Piracy expert and founder and CEO of IPCybercrime Rob Holmes tells Playboy the loss of net neutrality won’t be entirely bad for large porn distributors in particular. Holmes works with porn distributors and doesn’t believe that they will need to make too many adjustments to deal with the repeal.

“As an investigator that has been fighting piracy for more than 20 years, I see the rollback as a positive step, not a negative one,” Holmes explains. As he points out, some content providers may actually benefit from the repeal. “The primary way that content providers of all types stand to benefit from this repeal is that [it] makes it possible to regulate certain protocol like BitTorrent and give it a lower priority than content broadcast through overt channels such as HTTP.” 

Paul Moreno, cybersecurity expert and advisor at Bugcrowd, also believes that net neutrality repeal could have a positive impact on porn industry revenue.

“If you look back at earlier cable-TV pricing models, you were pushed into paying for channels for premium content like this, which was ultimately funneled through to the providers,” Moreno says in an email to Playboy.

On the flip side, there are obvious reasons why purveyors of porn may not come out on top in a post-net neutrality world.

“It is foreseeable that many individuals, who currently watch porn anonymously, would not want to identify themselves as porn viewers by paying a special fee to have access,” says Virginia Commonwealth University professor and constitutional scholar Matt Pinsker in an email to Playboy. “A decrease in viewership could have devastating consequences for the adult film industry, which is already suffering from the explosion of amateur content. In short, lifting net neutrality would likely be a form of de facto censorship.” 

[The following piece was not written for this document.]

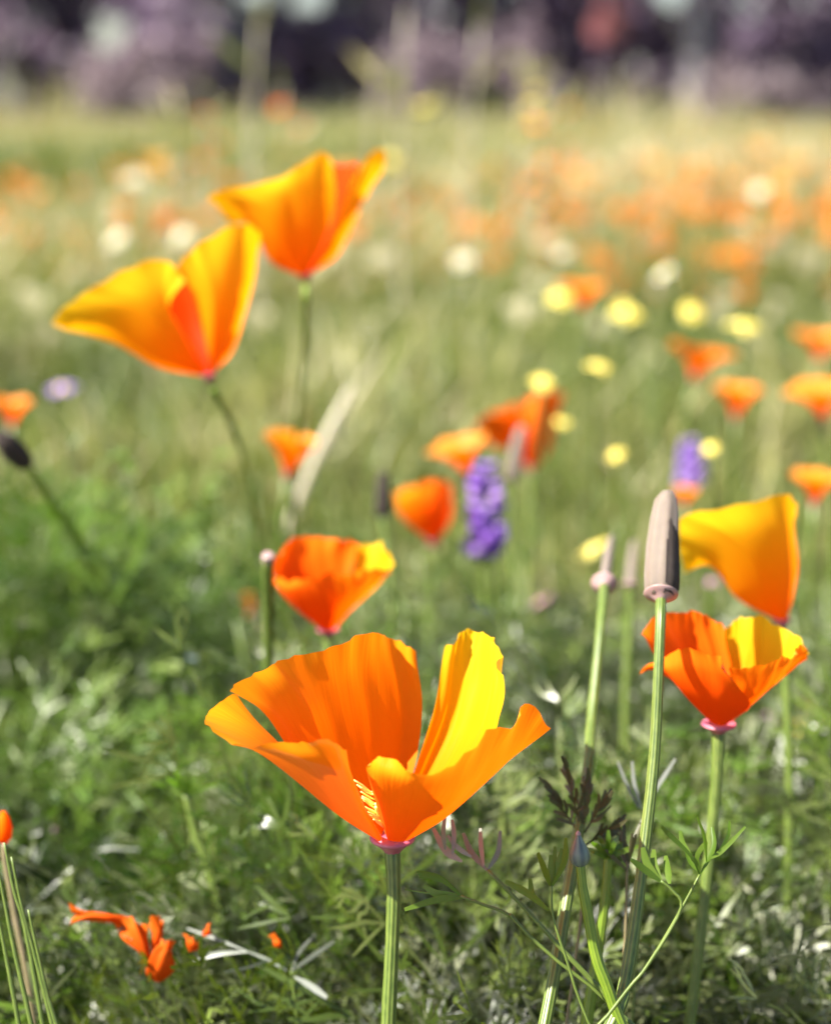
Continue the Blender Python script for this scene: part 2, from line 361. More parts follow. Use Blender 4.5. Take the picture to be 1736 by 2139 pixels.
# ---- feathery poppy leaves: a two-level divided leaf drawn flat, then arched
def fern_proto(seed, fine=True):
    rr = random.Random(seed); V = []; Q = []
    def s2(p, a, L, w, k):
        """lobe: k quads, blunt tip, narrow foot"""
        bend = rr.uniform(-.25, .25); n0 = len(V)
        prof = [0.55, 1.0, 1.0, 0.35] if k == 3 else [0.6, 1.0, 0.3]
        pos = np.array(p, float); ang = a
        for i in range(k + 1):
            dx, dy = math.sin(ang), math.cos(ang)
            h = w * prof[i] / 2; z = rr.uniform(-1, 1) * .0006
            V.append((pos[0] - dy * h, pos[1] + dx * h, z)); V.append((pos[0] + dy * h, pos[1] - dx * h, z + rr.uniform(-.4, .4) * w))
            pos = pos + np.array([dx, dy]) * L / k; ang += bend / k
        for i in range(k): Q.append((n0 + 2 * i, n0 + 2 * i + 1, n0 + 2 * i + 3, n0 + 2 * i + 2))
        return pos
    L = 0.056 * rr.uniform(.8, 1.2); k = 3 if fine else 2
    for t0 in (0, .33, .66): s2((0, t0 * L), rr.uniform(-.03, .03), L * .36, .0009, 2)
    pin = []
    for t0, l in ((.36, .46), (.58, .38), (.78, .27)):
        for s in (-1, 1): pin.append(((0, (t0 + rr.uniform(-.04, .04)) * L), s * rr.uniform(.5, .9), L * l * rr.uniform(.8, 1.15)))
    pin.append(((0, L * .98), rr.uniform(-.15, .15), L * .25))
    for p, a, l in pin:
        e = s2(p, a, l * .42, .0007, 2)
        for da in (-.75, -.25, .25, .75):
            if rr.random() < .85:
                f = s2(e, a + da + rr.uniform(-.15, .15), l * rr.uniform(.36, .62), rr.uniform(.0006, .00105), k)
                if rr.random() < .45: s2((np.array(e) + f) / 2, a + da + rr.choice((-1, 1)) * rr.uniform(.4, .7), l * .28, .0007, 2)
    V = np.array(V)
    th0 = rr.uniform(.1, .35); kk = rr.uniform(9, 17)                   # arch
    yy = V[:, 1]; th = th0 + kk * yy
    outw = (-np.cos(th) + math.cos(th0)) / kk; upw = (np.sin(th) - math.sin(th0)) / kk
    lat = V[:, 0] * 1.0; lift = V[:, 2] - np.abs(V[:, 0]) * rr.uniform(-.2, .5)
    W = np.stack([lat, outw + lift * np.cos(th), upw + lift * np.sin(th)], -1)
    return W, np.array(Q)
def scatter(protos, pos, yaw, tilt, roll, scale, which, tint):
    VV = []; QQ = []; TT = []; base = 0
    for k, (pv, pq) in enumerate(protos):
        ix = np.where(which == k)[0]
        if not len(ix): continue
        cy, sy = np.cos(yaw[ix]), np.sin(yaw[ix]); ct, st = np.cos(tilt[ix]), np.sin(tilt[ix])
        z0 = np.zeros(len(ix)); o1 = np.ones(len(ix))
        Rz = np.stack([np.stack([cy, -sy, z0], -1), np.stack([sy, cy, z0], -1), np.stack([z0, z0, o1], -1)], 1)
        Rx = np.stack([np.stack([o1, z0, z0], -1), np.stack([z0, ct, st], -1), np.stack([z0, -st, ct], -1)], 1)
        cr, sr = np.cos(roll[ix]), np.sin(roll[ix])
        Ry = np.stack([np.stack([cr, z0, sr], -1), np.stack([z0, o1, z0], -1), np.stack([-sr, z0, cr], -1)], 1)
        Rm = Rz @ Rx @ Ry
        v = np.einsum('kij,nj->kni', Rm, pv) * scale[ix][:, None, None] + pos[ix][:, None, :]
        nv = len(pv)
        q = pq[None] + (np.arange(len(ix)) * nv)[:, None, None] + base
        VV.append(v.reshape(-1, 3)); QQ.append(q.reshape(-1, 4)); TT.append(np.repeat(tint[ix], nv)); base += nv * len(ix)
    return np.vstack(VV), np.vstack(QQ), np.concatenate(TT)
def spread(n, y0, y1, slope=0.30, edge=0.06, power=1.0):
    u = rng.random(n); y = y0 + (y1 - y0) * u ** power
    x = (rng.random(n) * 2 - 1) * (slope * y + edge)
    return x, y
def patch(x, y, s, seed):
    """slow variation over the field, 0..1"""
    r = np.random.default_rng(abs(int(seed))); tot = np.zeros_like(x)
    for k in range(5):
        a = r.uniform(0, 6.28); f = s * r.uniform(.6, 1.8); tot += np.sin((x * math.cos(a) + y * math.sin(a)) * f + r.uniform(0, 6.28))
    return np.clip(0.5 + tot / 6, 0, 1)

protos = [fern_proto(s) for s in range(9)]
def canopy(x, y):
    """height of the leaf canopy"""
    return np.interp(y, [.31, .34, .40, .46, .62, .9], [.098, .106, .106, .092, .064, .05]) * (.74 + .42 * patch(x, y, 60, 3))
HOLLOWS = [(*P(290, 1985, .325)[:2], .011), (*P(330, 2010, .335)[:2], .009), (*P(560, 2020, .33)[:2], .010), (-.088, .50, .020), (-.075, .475, .014), (.02, .40, .014), (.10, .44, .016), (-.04, .38, .010), (.062, .39, .010)]
def leaves(name, n, y0, y1, mat, pr, mean, sd_, smin, smax, power, seed, keep=None, low=0.0):
    x, y = spread(n, y0, y1, 0.27, 0.05, power)
    if keep is not None:
        k_ = keep(x, y); x, y = x[k_], y[k_]
    k_ = np.ones(len(x), bool)
    for hx, hy, hr in HOLLOWS: k_ &= (x - hx) ** 2 + (y - hy) ** 2 > hr * hr
    x, y = x[k_], y[k_]
    n = len(x); z = np.clip((canopy(x, y) - .034) * (low + (1 - low) * rng.random(n) ** .55), 0, 1)
    tint = np.clip(rng.normal(mean, sd_, n) + (patch(x, y, 45, seed) - .5) * .45, 0, 1)
    v, q, tt = scatter(pr, np.stack([x, y, z], -1), rng.uniform(0, 6.28, n), rng.normal(.0, .5, n), rng.normal(0, .6, n), rng.uniform(smin, smax, n), rng.integers(0, len(pr), n), tint)
    return big_mesh(name, v, q, tt, M[mat], 'stuff')
leaves('poppy_foliage', 5600, .312, .72, 'leaf', protos, .46, .26, .55, 1.05, 1.35, 3)
leaves('bright_foliage', 1300, .318, .8, 'fresh', protos, .45, .25, .6, 1.1, 1.1, 9, lambda x, y: patch(x, y, 30, 77) - x * 1.2 + rng.normal(0, .1, len(x)) > .5)
leaves('silver_foliage', 560, .315, .62, 'grey_leaf', protos, .5, .22, .5, .9, 1.2, 12, lambda x, y: patch(x, y, 38, 15) + x * 1.5 + rng.normal(0, .15, len(x)) > .42, .5)

def upright(name, n, y0, y1, mat, mean, seed, keep=None, lift=.012):
    x, y = spread(n, y0, y1, .27, .05, 1.3)
    k_ = patch(x, y, 70, seed) + rng.normal(0, .12, n) > .46
    if keep is not None: k_ &= keep(x, y)
    for hx, hy, hr in HOLLOWS: k_ &= (x - hx) ** 2 + (y - hy) ** 2 > (hr * 1.3) ** 2
    x, y = x[k_], y[k_]; n = len(x)
    z = np.clip(canopy(x, y) - .045 + lift * rng.random(n) + .006, 0, 1)
    v, q, tt = scatter(protos, np.stack([x, y, z], -1), rng.uniform(0, 6.28, n), rng.normal(-.42, .25, n), rng.normal(0, .25, n), rng.uniform(.7, 1.15, n), rng.integers(0, 9, n), np.clip(rng.normal(mean, .2, n), 0, 1))
    return big_mesh(name, v, q, tt, M[mat], 'stuff')
upright('upright_foliage', 700, .335, .60, 'leaf', .6, 61, lambda x, y: x > -.04)
upright('upright_bright_foliage', 620, .345, .62, 'fresh', .62, 62)

def blade_proto(seed, L, w, k=3, curve=1.0, petals=False):
    r = random.Random(seed); V = []; Q = []
    th = r.uniform(0, .25); p = np.zeros(3); dth = curve * r.uniform(.15, .55)
    prof = np.interp(np.linspace(0, 1, k + 1), [0, .4, 1], [.7, 1, .12])
    for i in range(k + 1):
        h = w * prof[i] / 2; V.append((-h, p[1], p[2])); V.append((h, p[1], p[2]))
        p = p + np.array([0, math.sin(th), math.cos(th)]) * L / k; th += dth
    for i in range(k): Q.append((2 * i, 2 * i + 1, 2 * i + 3, 2 * i + 2))
    return np.array(V), np.array(Q)
# near: grass blades and bare stalks between the ferny leaves
bl = [blade_proto(s, 1.0, .014, 4, 1.0) for s in range(6)]
N = 1700
x, y = spread(N, 0.36, 1.0, 0.27, 0.05, 1.1)
v, q, tt = scatter(bl, np.stack([x, y, np.zeros(N)], -1), rng.uniform(0, 6.28, N), rng.normal(0, .3, N), rng.normal(0, .2, N), rng.uniform(.06, .11, N), rng.integers(0, 6, N), np.clip(rng.normal(.32, .2, N), 0, 1))
big_mesh('grass_blades', v, q, tt, M['fresh'], 'stuff')
# slender stalks standing up out of the leaves
mb = MB(); rr = random.Random(3)
for k in range(300):
    yy = .42 + .75 * rr.random(); xx = rr.uniform(-1, 1) * (.27 * yy + .05); hh = rr.uniform(.07, .125); a, b_ = rr.uniform(-.02, .02), rr.uniform(-.02, .02)
    tube(mb, [(xx, yy, 0), (xx + a * .4, yy + b_ * .4, hh * .55), (xx + a, yy + b_, hh)], [.0010, .0009, .0005], 6, 6, tint=.5)
st0 = mb.build('meadow_stalks', M['stem']); st0['kind'] = 'stuff'
# middle of the meadow
bl = [blade_proto(s + 20, 1.0, .032, 3, .9) for s in range(6)]
N = 70000
x, y = spread(N, 0.50, 4.2, 0.31, 0.10, 1.6)
pt = patch(x, y, 9, 5); near_ = np.clip((y - .3) / .8, .42, 1)
v, q, tt = scatter(bl, np.stack([x, y, np.zeros(N)], -1), rng.uniform(0, 6.28, N), rng.normal(0, .5, N), rng.normal(0, .35, N), rng.uniform(.05, .14, N) * (.6 + .8 * pt) * near_, rng.integers(0, 6, N), np.clip(rng.normal(.37, .24, N) + (pt - .5) * .75 + np.clip((y - 1.2) * .07, 0, .22), 0, 1))
big_mesh('meadow_grass', v, q, tt, M['grass'], 'stuff')
# far meadow
bl = [blade_proto(s + 40, 1.0, .07, 2, .9) for s in range(6)]
N = 60000
x, y = spread(N, 3.6, 11.0, 0.34, 0.2, 1.2)
pt = patch(x, y, 2.2, 8)
v, q, tt = scatter(bl, np.stack([x, y, np.zeros(N)], -1), rng.uniform(0, 6.28, N), rng.normal(0, .3, N), rng.normal(0, .2, N), rng.uniform(.08, .20, N), rng.integers(0, 6, N), np.clip(rng.normal(.64, .2, N) + (pt - .5) * .9, 0, 1))
big_mesh('far_meadow_grass', v, q, tt, M['grass'], 'stuff')

N = 5200
x, y = spread(N, 8.2, 11.2, 0.36, 0.2, .8)
pt = np.clip(patch(x, y, 2.5, 31) * 1.5 - .45, 0, 1)
v, q, tt = scatter(bl, np.stack([x, y, np.zeros(N)], -1), rng.uniform(0, 6.28, N), rng.normal(0, .25, N), rng.normal(0, .2, N), rng.uniform(.06, .14, N) + .36 * pt * (rng.random(N) > .5) * rng.random(N), rng.integers(0, 6, N), np.clip(rng.normal(.74, .2, N), 0, 1))
big_mesh('tall_straw', v, q, tt, M['grass'], 'stuff')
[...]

And many major porn companies are, in fact, extremely concerned. Sites like xHamster, Kink and Redtube offered their support for Pornhub’s decision to participate in a day of protest against net neutrality in July. The general consensus seems to be that allowing ISPs to designate more favorable internet speeds to certain sites will have a negative impact on the porn industry as a whole.

Sed Dehan and Anthony Moretti, the respective CEO and CTO of adult site ManyVids, feel that net neutrality repeal would serve to marginalize consumers with particular fetishes that may not be deemed as high priority content by ISPs.

"People who pursue strange fetishes already feel that they must hide it, and that it's out of the norm," Dehan and Moretti said in a written statement this summer. "We want to create a space that welcomes those individuals and makes them understand that they aren't alone. That there are others who celebrate that with them." They added, “The adult industry would become very vanilla and boring without net neutrality."

If the inclusion of the words porn and boring in the same sentence don’t motivate consumers and content creators to try and help save net neutrality, we’re not sure what will.